Wednesday of Holy Week 2011 Meditation

The Glory of Christ in His Obedience – “Although he was a son, he learned obedience through what he suffered.” – Hebrews 5:8.

This verse raises so many Christological questions. If Jesus was perfect, why would have have to learn obedience? How is that suffering teaches obedience? What does this mean for his moral perfection? Could he have gone to the cross without learning obedience? Looking at the following verse raises even more questions about his perfection as the God-man.

It’s easy to get lost in a myriad of questions like these and miss the point of Christ’s passion – his sufferings. John Owen unpacks a key idea of what it means for Christ to have learned obedience through suffering.

“It is however possible to say that the Lord Christ learned obedience when he experienced it in practice. In the sense that a person knows the taste of meat by eating it, it may be said of our Savior that he ‘tasted death’ when he experienced death. One special kind of obedience is intended here, namely, a submission to great, hard, and terrible things, accompanied by patience and quiet endurance, and faith for deliverance from them. This Christ could have not experience of, except by suffering the things he had to pass through, exercising God’s grace in them all.”
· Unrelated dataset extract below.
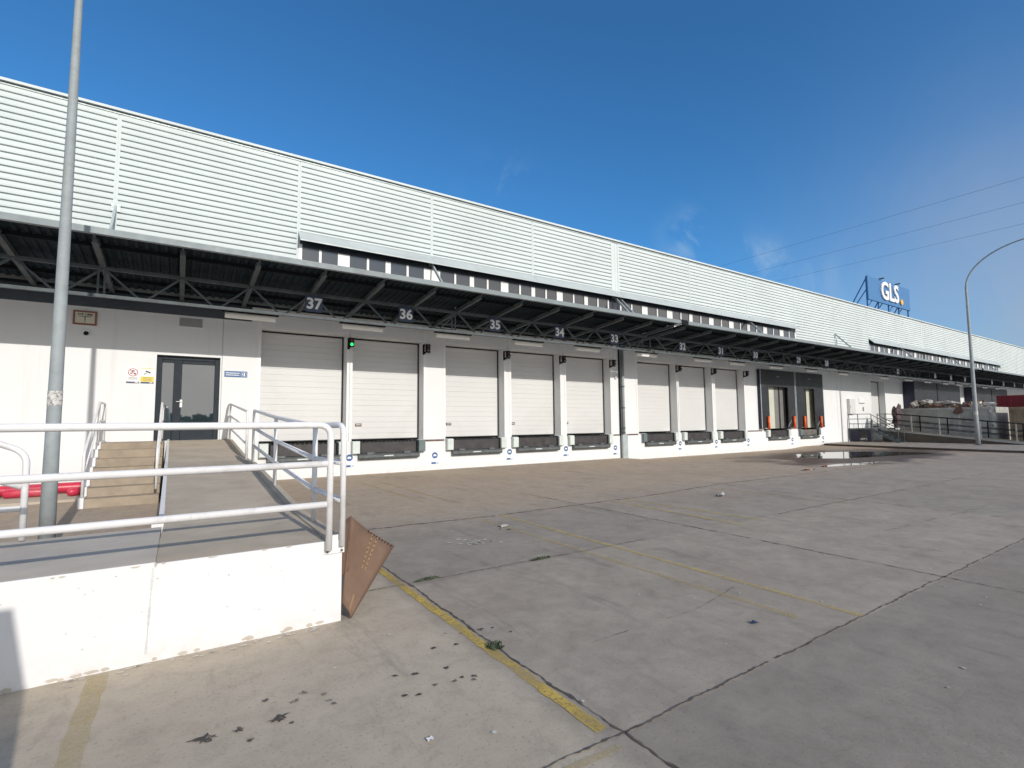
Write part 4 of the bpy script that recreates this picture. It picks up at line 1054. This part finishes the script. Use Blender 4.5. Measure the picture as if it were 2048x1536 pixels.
def crumple(name, c, rad, mat, lab, cat, seed, flat=(1,1,.7)):
    mb = MB(); n, m_ = 14, 9
    for j in range(m_+1):
        th = PI*j/m_
        for i in range(n):
            ph = 2*PI*i/n; d = Vector((math.sin(th)*math.cos(ph)*flat[0], math.sin(th)*math.sin(ph)*flat[1], math.cos(th)*flat[2]))
            r = rad*(.75+.6*noise.noise(d*1.9+Vector((seed,0,0)))+.35*noise.noise(d*4.5+Vector((0,seed,0))))
            mb.v.append((c[0]+d.x*r, c[1]+d.y*r, c[2]+d.z*r))
    for j in range(m_):
        for i in range(n): mb.face((j*n+i, (j+1)*n+i, (j+1)*n+(i+1)%n, j*n+(i+1)%n))
    return tag(mb.build(name, mat), lab, cat)
crumple('white_bag', (43.95,14.3,2.72), .30, M['bag'], 'crumpled white bag at the left end of the rubbish heap', 'bag', 3)
crumple('white_bag', (44.1,13.6,2.90), .28, M['bag'], 'pale bag on top of the rubbish heap beside the first', 'bag', 8, (1,1.3,.6))
crumple('plastic_sheet', (44.1,12.5,2.80), .42, M['bag'], 'long sheet of white film draped over the skip rim', 'plastic sheet', 12, (.7,1.7,.35))
crumple('plastic_sheet', (43.9,10.35,2.62), .34, M['bag'], 'torn white film at the right end of the skip', 'plastic sheet', 17, (.8,1.5,.45))
crumple('cardboard_box', (43.9,13.1,2.55), .36, M['rust'], 'crushed brown carton below the white film on the heap', 'carton', 21, (.8,1.6,.6))
crumple('cardboard_box', (43.85,12.1,2.48), .30, M['card'], 'torn cardboard piece in the middle of the heap', 'carton', 25, (.8,1.4,.5))
crumple('brown_sack', (43.9,11.35,2.52), .34, M['rust'], 'dark brown sack left of the pale carton', 'sack', 29, (.8,1.1,.8))
o = MB().box(43.85,44.25,10.75,11.2,2.42,2.80).build('yellow_carton', M['cream']); o.rotation_euler = (0,0,0); tag(o, 'square pale yellow carton on the skip rim', 'carton')
mb = MB(); mb.extrude_x([(11.9,2.44),(11.6,2.50),(11.55,2.10),(11.8,1.98),(12.1,2.06)], 43.50, 43.53); tag(mb.build('brown_rag', M['rust']), 'brown rag hanging over the skip side', 'rag')
mb = MB()
for k in range(9):
    y = 9.98+.05*math.sin(k*1.9); w = .10+.06*math.sin(k*2.7); z = 2.45-.19*k; mb.poly([(43.50,y,z),(43.50,y+w+.08,z),(43.49,y+w+.08+.03*math.sin(k),z-.19),(43.49,y+.03*math.cos(k),z-.19)][::-1])
tag(mb.build('hanging_film', M['bag']), 'strip of torn white film hanging down the right end of the skip', 'film')
mb = MB()
for k in range(8):
    y = 11.72+.03*math.sin(k*1.7); w = .06+.01*k; z = 1.98-.15*k; mb.poly([(43.53,y,z),(43.53,y+w,z),(43.53,y+w+.01,z-.15),(43.53,y,z-.15)][::-1])
tag(mb.build('paint_run', M['bag']), 'white run dried on the middle of the grey skip side', 'stain')
crumple('tarpaulin_bundle', (43.1,15.15,1.85), .58, M['tarp'], 'dark brown bundle standing at the left end of the grey skip', 'bundle', 33, (.6,.62,1.5))

# ------------------------------------------------------------------ roof sign
rs_ = thing('roof_sign', (51.5, 18, 10.9), 'blue rooftop sign with large white letters and an orange dot', 'sign')
x0, x1, z0, z1 = 47.25, 55.85, 11.60, 13.62
MB().bbox(x0, x1, 18.0, 18.12, z0, z1, .02).build('panel', M['brightblue'], rs_)
mb = MB(); mb.text('GLS', 2.15, (51.30, 17.93, 12.62), .05, .05); mb.build('lettering', M['white'], rs_)
MB().tube([(53.72,17.88,12.13),(53.72,17.98,12.13)], .24, 24).build('orange_dot', M['orangedot'], rs_)
for px in (47.4, 49.5, 51.55, 53.7, 55.75): MB().box(px-.05, px+.05, 18.12, 18.22, 9.5, z1-.05).build('post', M['brightblue'], rs_)
for px in (47.4, 51.55, 55.75):
    MB().beam((px,18.2,13.4), (px,20.4,9.55), .07, .07).build('strut', M['brightblue'], rs_); MB().beam((px,18.2,12.5), (px,20.3,9.55), .06, .06).build('strut', M['brightblue'], rs_)
    if px < 55: MB().beam((px+.9,18.2,11.62), (px,18.2,10.95), .06, .06).build('strut', M['brightblue'], rs_)
mb = MB(); mb.box(49.6,49.75,17.7,18.1,13.63,13.72); mb.box(52.9,53.05,17.7,18.1,13.63,13.72); mb.build('spotlight', M['steel'], rs_)

# ------------------------------------------------------------------ overhead wires, far behind the building
WIRES = []
def wire(p0, p1, lab, sag=1.2):
    a, b = Vector(p0), Vector(p1); pts = []
    for k in range(41):
        t = k/40; p = a.lerp(b, t); p.z -= sag*4*t*(1-t); pts.append(p)
    tag(MB().tube(pts, .019, 6).build('power_wire', M['wire']), lab, 'wire', 'overhead wires above the roof')

# ------------------------------------------------------------------ unseen van added behind the viewpoint, shaped for the shadow on the ramp
def van():
    t = thing('shadow_van', (-1.5, -2, 0), 'unseen white van added to cast a shadow on the ramp wall', 'van')
    lo = [(-5.3,.35),(-5.3,1.25),(.95,1.22),(1.25,.95),(1.3,.35)]
    up_ = [(-5.3,1.25),(-5.28,2.6),(-5.05,2.75),(-.25,2.75),(.1,2.66),(.85,1.22)]
    mb = MB(); mb.extrude_x(lo[::-1], -2.5, -.50); body = mb.build('body', M['vanpaint'], t)
    mb = MB(); n = len(mb.v)
    for x0, q in ((-2.5, .3), (-.46, -.28)):
        for y, z in up_: mb.v.append((x0+q*max(0, z-2.2), y, z))
    k = len(up_)
    for i in range(k): mb.face((i, k+i, k+(i+1)%k, (i+1)%k))
    mb.face(range(k-1,-1,-1)); mb.face(range(k,2*k)); mb.build('cab', M['vanpaint'], t)
    for yy in (-4.2, .35):
        for xx in (-2.38, -.68): MB().tube([(xx-.11,yy,.34),(xx+.11,yy,.34)], .34, 20).build('wheel', M['rubber'], t)
    MB().poly([(-2.25,.33,2.28),(-.70,.33,2.28),(-.56,.84,1.32),(-2.38,.84,1.32)][::-1]).build('windscreen', M['glass'], t)
    for xx in (-2.25, -.80): MB().box(xx-.16,xx+.16,1.24,1.28,.78,.98).build('headlight', M['glass'], t)

van()
# ------------------------------------------------------------------ tree belt across the road behind the viewpoint (seen mirrored in the door glass)
mb = MB(); rnd = random.Random(3)
for k in range(2600):
    x = rnd.uniform(-60,40); hh = 2.6+2.2*abs(noise.noise(Vector((x*.11,0,4))))+.8*noise.noise(Vector((x*.5,0,1)))
    c = Vector((x, -42+rnd.uniform(-1.5,1.5), rnd.uniform(.1,1)*hh)); d = Vector((rnd.gauss(0,1),rnd.gauss(0,1),rnd.gauss(0,1))).normalized(); e = d.orthogonal().normalized(); q = rnd.uniform(.35,.8)
    w = d.cross(e); mb.poly([c+e*q, c+w*q, c-e*q, c-w*q])
tag(mb.build('tree_belt', M['leaf']), 'dark belt of shrubs on the far side of the yard', 'shrubs', kind='stuff')
# ------------------------------------------------------------------ camera
P_F, YAW, PIT, ROL, CH = 1006.97, R_(33.3507), R_(4.34074), R_(-.4874), 1.7
f = Vector((math.sin(YAW)*math.cos(PIT), math.cos(YAW)*math.cos(PIT), math.sin(PIT)))
r = Vector((math.cos(YAW), -math.sin(YAW), 0)); u = r.cross(f)
c_, s_ = math.cos(ROL), math.sin(ROL); rr, uu = r*c_+u*s_, u*c_-r*s_
cam = bpy.data.cameras.new('camera'); co = bpy.data.objects.new('camera', cam); col.objects.link(co)
cam.sensor_width = 36; cam.lens = P_F/2048*36; cam.clip_start = .05; cam.clip_end = 6000
mw = Matrix((( rr.x, uu.x, -f.x, 0), (rr.y, uu.y, -f.y, 0), (rr.z, uu.z, -f.z, CH), (0,0,0,1)))
co.matrix_world = mw; scene.camera = co

WD = Vector((.113,.993,.043))
for p, lab in (((92.8,16.5,34),'uppermost overhead wire crossing the sky beyond the roof'), ((103.7,18.7,34),'middle overhead wire between the two others above the roof'), ((115.2,21,34),'lowest overhead wire passing just above the roof sign')):
    p = Vector(p); wire(p-WD*70, p+WD*330, lab, .6)

# ------------------------------------------------------------------ light
EL, AZ = R_(25.4), R_(-3.5)          # elevation; horizontal heading of the light
d = Vector((math.sin(AZ)*math.cos(EL), math.cos(AZ)*math.cos(EL), -math.sin(EL)))
sl = bpy.data.lights.new('sun', 'SUN'); so = bpy.data.objects.new('sun', sl); col.objects.link(so)
sl.energy = 3.15; sl.angle = R_(.53); sl.color = (1, .932, .848)
so.rotation_euler = d.to_track_quat('-Z', 'Y').to_euler(); so.location = (-5,-30,40)
wd = bpy.data.worlds.new('World'); scene.world = wd; wd.use_nodes = True
nt = wd.node_tree; nt.nodes.clear()
out = nt.nodes.new('ShaderNodeOutputWorld'); bg = nt.nodes.new('ShaderNodeBackground'); nt.links.new(bg.outputs[0], out.inputs[0])
sky = nt.nodes.new('ShaderNodeTexSky'); sky.sky_type = 'NISHITA'; sky.sun_disc = False
sky.sun_elevation = EL; sky.sun_rotation = PI+AZ; sky.altitude = 600; sky.air_density = 1.0; sky.dust_density = .6; sky.ozone_density = 3.0
G_ = nt.nodes.new('ShaderNodeTexCoord').outputs['Generated']
nz = nt.nodes.new('ShaderNodeVectorMath'); nz.operation = 'NORMALIZE'; nt.links.new(G_, nz.inputs[0]); V = nz.outputs[0]
def lobe(dx, dy, dz, k):
    v = Vector((dx,dy,dz)).normalized(); dp = nt.nodes.new('ShaderNodeVectorMath'); dp.operation = 'DOT_PRODUCT'
    nt.links.new(V, dp.inputs[0]); dp.inputs[1].default_value = v
    return math_n(nt, 'EXPONENT', math_n(nt, 'MULTIPLY', math_n(nt, 'SUBTRACT', dp.outputs[1], 1.0), k))
def pixdir(x, y): return (rr*((x-1024)/P_F) - uu*((y-768)/P_F) + f)
wis = noise_n(nt, V, 9, 8, .62, .7)
wf = ramp(nt, wis.outputs[0], [(.47, (0,0,0)), (.72, (1,1,1))]).outputs[0]
msk = None
for (x, y, k, a) in ((1380,475,1500,.8),(1455,490,2200,.6),(1525,525,2000,.85),(1000,380,900,.4),(1640,565,700,.3)):
    l = math_n(nt, 'MULTIPLY', lobe(*pixdir(x, y), k), a); msk = l if msk is None else math_n(nt, 'ADD', msk, l)
cl = math_n(nt, 'MULTIPLY', msk, wf, True)
hz = math_n(nt, 'MULTIPLY', lobe(*pixdir(2120, 680), 30), ramp(nt, noise_n(nt, V, 4, 6, .55).outputs[0], [(.3,(.55,)*3),(.65,(1,1,1))]).outputs[0], True)
skyc = mixc(nt, 1., sky.outputs[0], (.52,1.18,1.56), 'MULTIPLY')
c0 = mixc(nt, cl, skyc, (4.2,5.8,7.4))
c1 = mixc(nt, math_n(nt, 'MULTIPLY', hz, .95), c0, (3.5,4.1,5.1))
# layered cloud bank behind the viewpoint, brightened to fill the shaded facade
sv = nt.nodes.new('ShaderNodeSeparateXYZ'); nt.links.new(V, sv.inputs[0])
mpc = N(nt, 'ShaderNodeMapping'); mpc.inputs['Scale'].default_value = (1.6, 1.6, 7.0); nt.links.new(V, mpc.inputs['Vector'])
cb = noise_n(nt, mpc.outputs[0], 1.5, 8, .6, .5)
cbf = ramp(nt, cb.outputs[0], [(.30, (.25,)*3), (.52, (1,1,1))]).outputs[0]
side = math_n(nt, 'MULTIPLY', math_n(nt, 'SUBTRACT', math_n(nt, 'MULTIPLY', sv.outputs[1], -1.0), .02), 3.2, True)
top = math_n(nt, 'MULTIPLY', math_n(nt, 'SUBTRACT', .86, sv.outputs[2]), 3.0, True)
bank = math_n(nt, 'MULTIPLY', math_n(nt, 'MULTIPLY', side, top), cbf, True)
ccol = mixc(nt, cb.outputs[0], (6.6,6.6,6.6), (14.0,13.2,12.3))
c1 = mixc(nt, bank, c1, ccol)
nt.links.new(c1, bg.inputs[0]); bg.inputs[1].default_value = .10
scene.view_settings.view_transform = 'Standard'; scene.view_settings.look = 'None'
scene.view_settings.exposure = .06; scene.view_settings.gamma = 1
scene.render.engine = 'CYCLES'; scene.cycles.use_denoising = True
scene.cycles.max_bounces = 8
I’m indebted to this 17th C. Puritan for highlighting a most important truth – Christ’s suffering provided the context for him to existentially learn obedience. I love this, and here’s why. Jesus wasn’t born into the world as a Savior-in-a-box. Yes, he was morally perfect. Yes, he remained sinless. But he had to learn to endure. He had to learn patience. He had to learn how to obey even as he was fully able to obey and ready to do so.

Golf is my sport of choice, and lately professional golf has had its share of young up-and-comers who are taking the game by storm. It’s a landscaping altering youth movement. These 17-year old kids possess phenomenal ability both natural and groomed. They are flexible and coordinated. In some sense, they have been endowed in their essence with the ability to hit a ball. However, they still need to learn to hit the ball. Even if it could be imagined that a child had the ability to hit a golf ball and never mess up, that child would still have to learn how to hit a ball, how to execute a shot, and it would still be hard work.

Jesus learned obedience, and he learned it through what he suffered. The grace and humility of Christ cannot come to unique expression except through his sufferings. But that’s not all. In yet another example of how unique our God is, Jesus experiences the sufferings and learns obedience in the real-life classroom of life. He learns how to endure, to suffer, and to die. You might object and say that he was going through formalities of it, but the truth still remains that he went through them, and actually chose to go through them, nonetheless. He may have been perfect, but he still learned obedience in much the same way you and I do.

How does this make him glorious? Jesus validates the human experience by learning obedience in the midst of it. He really is a high priest who is able to sympathize with our weaknesses because he came close to the edge, being tempted in every way, yet didn’t go off the cliff like we often do. He endured temptation and suffering, and he learned obedience even when that obedience led him to death on an undeserved cross. In fact, the suffering that paved the way to the cross was the teacher.

Today, as you fight for obedience, remember Jesus. That he knows and understands. He learned obedience the way you and I will be called to today, and he came out victorious.